The Renewed Attention
- India-China war hasn’t been covered as extensively in Chinese films, television dramas or in the media.
- That is now changing with a renewed attention on 1962 following the Line of Actual Control (LAC) crisis which began in April 2020 and particularly after the June 15, 2020 clash in Galwan Valley.
- The recent plunge in relations has coincided with greater interest both in 1962 and on the boundary dispute.
A New History
- To mark the 60th anniversary, some efforts are being made to brought together Chinese military researchers to compile a new history of the war.
- It is titled “One Hundred Questions on the China-India Border Self-Defence Counterattack.”
- Extracts of the book were published this month in the popular Chinese website Guancha.
- The book is based on interviews with PLA veterans and focuses on Chinese military strategy as well as on the legacy of the war.
China’s words on 1962 war
- Officially, China still calls its massive attack on India as a “self-defence counterattack”.
- The book reveals that the CPC under Mao, very shortly after the offensive, decreed that all references to the war in China could only describe it as a “counterattack”, reflective of how the leadership looked to immediately turn on its head China’s act of aggression.
- The significance of the capture of Tawang in 1962 was aimed to “demonstrate that China would not accept the McMahon Line” as well as its sovereignty over Tibet.

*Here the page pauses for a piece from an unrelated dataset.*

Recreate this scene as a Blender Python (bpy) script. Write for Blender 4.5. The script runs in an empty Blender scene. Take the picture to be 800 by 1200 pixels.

- The extract notes that on December 3, 1962, less than two weeks after the unilateral ceasefire declared by China and it is stipulated that the war would only be referred to as the “China-India Border Self-Defence Counterattack”, a description that is still used today.
- The book also looks at Mao’s decision to go to war and says he believed the offensive would, somewhat counterintuitively, “create conditions for a peaceful settlement of the Sino-Indian border issue”.
Conclusion
- China’s military success in 1962 to the fighting experience gained by the military first in the war against Japan and subsequently in the war in Korea fighting U.S. troops.
- Those wars have occupied the spotlight in official Chinese military histories.
- With the resurgence of tensions along the India-China border and ahead of the upcoming anniversary, the India-China war is now back in the spotlight.